In deze vermeldt het dagboek van de ontvangsten enkel het totaal en globaal bedrag van de ontvangsten per dag, zonder enige
detaillering van dit bedrag en zonder enig verantwoordingsstuk.
Het ontbreken van ieder detail en van iedere verantwoording van de contante verkopen belet de administratie een degelijke
controle uit te voeren en heeft tot gevolg dat de boekhoudkundige stukken als niet bewijskrachtig dienen te worden beschouwd.
Hof van Beroep te Gent 08.11.2005, FJF 2006/203
In het proces-verbaal van 7 juli 1998 (stuk 1 van de geïntimeerde) werd vastgesteld:
«In het dagontvangstenboek worden enkel de dagtotalen van de ontvangsten genoteerd, zonder dat deze ontvangsten werden gespecificeerd, wat aanduiding van de aard en de prijs per verkocht goed betreft. Alhoewel er een kasregister in de zaak aanwezig is, kunnen geen telbanden voorgelegd worden. Voor de globale ontvangst per dag wordt geen verantwoordingsstuk voorgelegd.»
De geïntimeerde kon aan de hand van de boekhouding derhalve niet uitmaken welke ontvangsten er juist per dag waren, welke prijzen werden toegepast, of het BTW-tarief correct werd gehanteerd, of de berekeningen juist zijn, e.d. meer.

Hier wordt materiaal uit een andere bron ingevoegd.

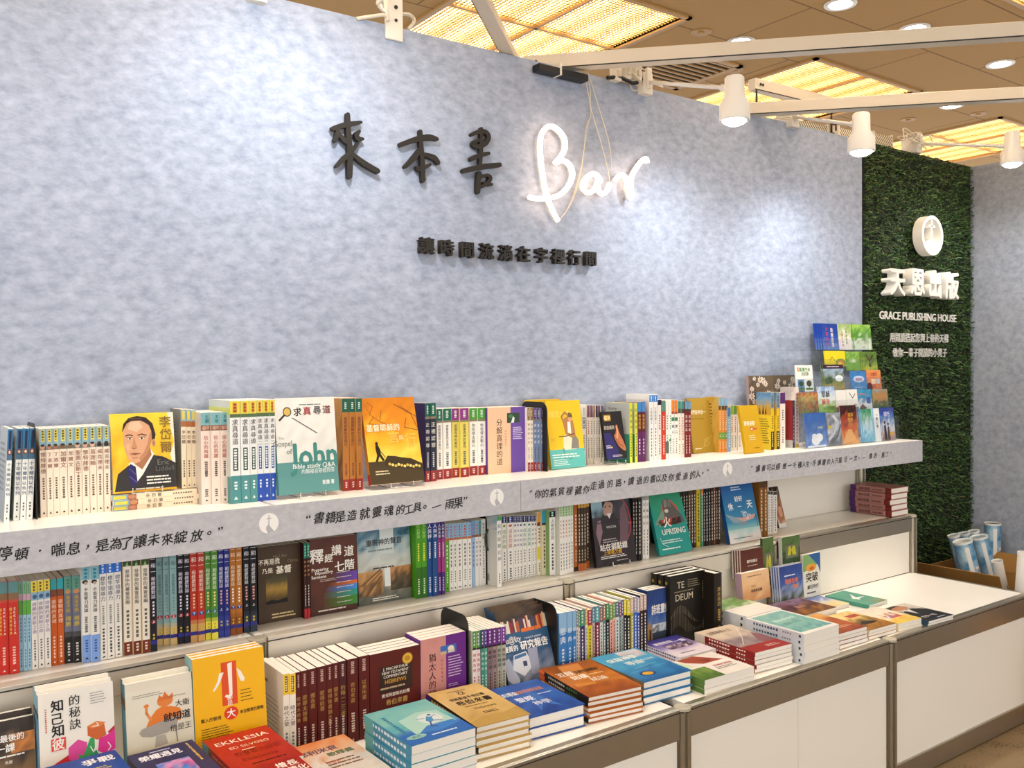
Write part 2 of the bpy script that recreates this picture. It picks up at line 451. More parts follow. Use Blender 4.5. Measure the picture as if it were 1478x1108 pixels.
def luminaire(x, y, label):
    t = thing('ceiling_light', label, 'ceiling light', Matrix.Translation((x, y, ZC)), 'square lattice ceiling lights')
    b = MB(); b.box(0, 1.2, 0, 1.2, .035, .05); obj('diffuser', b, md, t)
    b = MB()
    n = 48
    for i in range(1, n):
        q = 1.2*i/n
        b.box(q-.0042, q+.0042, 0, 1.2, .008, .014); b.box(0, 1.2, q-.0042, q+.0042, .008, .014)
    obj('lattice', b, M_LATT, t)
    b = MB()
    for a in (-.03, 1.2):
        b.box(a, a+.03, -.03, 1.23, -.012, .03); b.box(-.03, 1.23, a, a+.03, -.012, .03)
    b.box(.59, .61, 0, 1.2, -.006, .02); b.box(0, 1.2, .59, .61, -.006, .02)
    obj('light_frame', b, M_FRAME, t)
LUM = {(1.94, 1.10): 'square ceiling light above the neon sign, crossed by the slanting white brace',
       (4.35, 1.10): 'square ceiling light seen between the two white beams above the turf panel',
       (6.77, 1.10): 'far square ceiling light low over the turf panel and white cable clutter',
       (4.35, -1.30): 'square ceiling light at the top corner, only one edge in view',
       (1.94, -1.30): 'square ceiling light in front of the booth wall, over the visitor aisle',
       (-.47, -1.30): 'square ceiling light over the aisle, farthest from the turf panel',
       (-.47, 1.10): 'square ceiling light hidden behind the booth wall end',
       (4.35, 3.5): 'square ceiling light deep in the hall behind the booth wall'}
for (x, y), l in LUM.items():
    t = luminaire(x, y, l)
    if y < 0:                                     # the tubes over the aisle
        L = bpy.data.lights.new('tube_light', 'AREA'); L.shape = 'SQUARE'; L.size = 1.16; L.energy = 90; L.color = (1, .93, .82)
        lo = bpy.data.objects.new('tube_light', L); COL.objects.link(lo); lo.parent = t; lo.location = (.6, .6, -.004)

M_DOWN = mat('downlight_lens', '#ffffff', emit='#fff0d8', estr=30)
DOWN = [((1213, 7), 'round lit downlight nearest the top edge, above the upper beam'), ((1069, 61), 'round lit downlight half hidden by the upper white beam, beside the vent'),
        ((1320, 42), 'round lit downlight just above the upper beam past its middle'), ((1444, 93), 'round lit downlight alone between the two white beams'),
        ((1374, 153), 'round lit downlight half hidden by the lower white beam')]
for (u, v), l in DOWN:
    q = at_z(u, v, ZC-.004)
    t = thing('downlight', l, 'downlight', Matrix.Translation((q[0], q[1], ZC)), 'round ceiling downlights')
    b = MB(); b.lathe([(.062, -.004), (.085, -.006), (.088, 0), (.062, -.0005)], 28); obj('trim_ring', b, M_LAMPW, t, smooth=True)
    b = MB(); b.lathe([(.06, -.006), (.03, -.012), (.001, -.013)][::-1]+[(.062, -.001)], 28); obj('lens', b, M_DOWN, t, smooth=True)
for (u, v), l in [((1012, 46), 'small round ceiling cover plate beside the lit lattice corner'), ((1060, 101), 'small round ceiling cover plate beyond the vent'),
                  ((1311, 172), 'small round ceiling cover plate under the lower beam, beside the spot lamp'), ((1412, 164), 'small round ceiling cover plate next to the far lattice light')]:
    q = at_z(u, v, ZC)
    b = MB(); b.lathe([(.055, -.006), (.06, -.001)], 24); b.lathe([(.02, -.014), (.02, -.006)], 12)
    o = obj('ceiling_cover_plate', b, M_FRAME, label=l, cat='ceiling fitting', group='ceiling cover plates'); o.location = (q[0], q[1], ZC)
q = at_z(962, 108, ZC)
t = thing('ceiling_vent', 'dark slatted square air vent in the tan ceiling above the lamp arm', 'vent', Matrix.Translation((q[0]-.02, q[1]-.12, ZC)))
b = MB()
for a in (-.3, .26): b.box(a, a+.04, -.3, .3, -.012, 0); b.box(-.3, .3, a, a+.04, -.012, 0)
obj('vent_frame', b, M_FRAME, t)
b = MB()
for k in range(9): b.box(-.26, .26, -.25+k*.057, -.235+k*.057, -.012, -.002)
obj('louvre', b, M_FRAME, t)
b = MB(); b.box(-.26, .26, -.26, .26, -.002, 0); obj('vent_throat', b, M_BLACK, t)

# booth beams and brace
def bar(name, p, q, w, h, m, label, cat, extra=None):
    p, q = Vector(p), Vector(q); d = q-p; L = d.length
    x = d.normalized(); y = Vector((0, 0, 1)).cross(x).normalized(); z = x.cross(y)
    M = Matrix(((x.x, y.x, z.x, p.x), (x.y, y.y, z.y, p.y), (x.z, y.z, z.z, p.z), (0, 0, 0, 1)))
    b = MB(); b.box(0, L, -w/2, w/2, -h/2, h/2)
    t = thing(name, label, cat, M)
    o = obj('beam_profile', b, m, t); bevel(o, .003)
    b = MB(); b.box(.0, L, -w/2-.0006, -w/2+.001, -h*.5, -h*.42); obj('groove', b, M_DARK, t)
    b = MB()
    for k in (.03, .045): b.lathe([(.006, 0), (.006, .002)], 10, Matrix.Translation((k, -w/2-.002, 0)) @ Matrix.Rotation(PI/2, 4, 'X'))
    obj('bolt', b, M_DARK, t)
    if extra: extra(t, L, w, h)
    return t
p1 = at_z(757, 94, 2.5); d1 = at_z(1478, 45, 2.5)-p1
bar('roof_beam', p1, p1+d1*1.5, .05, .05, M_ALUW, 'upper white square beam running out from the wall top above the neon sign', 'beam')
p2 = at_z(1043, 161, 2.5); d2 = at_z(1478, 136, 2.5)-p2
bar('roof_beam', p2, p2+d2*1.6, .05, .05, M_ALUW, 'lower white square beam running out from the wall above the turf panel', 'beam')
p0 = at_z(744, 96, 2.5); d0 = at_z(690, -10, 2.5)-p0
bar('brace_bar', p0, p0+d0*1.6, .045, .03, M_ALUW, 'slanting white brace bar crossing the lattice light and meeting the upper beam', 'brace')
# cross tie between the two beams, behind the wall top
pa, pb = at_z(1085, 122, 2.62), at_z(1200, 150, 2.62)
bar('tie_bar', pa, pb, .04, .05, M_ALUW, 'short white tie bar beside the first spot lamp, in front of the lattice light', 'beam')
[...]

De boekhouding van de appellante is dan ook onvoldoende controleerbaar en werd terecht verworpen door de geïntimeerde. Deze controleerbaarheid is een essentiële vereiste opdat de boekhouding zou kunnen aanvaard worden als voldoende bewijskrachtig om de juiste toepassing van de BTW en de controle ervan te kunnen verzekeren, wat de bedoeling is van de boekhouding zoals uitdrukkelijk blijkt uit de bepaling van artikel 14 § 1 van het KB nr. 1 van 29 december 1992 met betrekking tot de regeling voor de voldoening van de belasting over de toegevoegde waarde.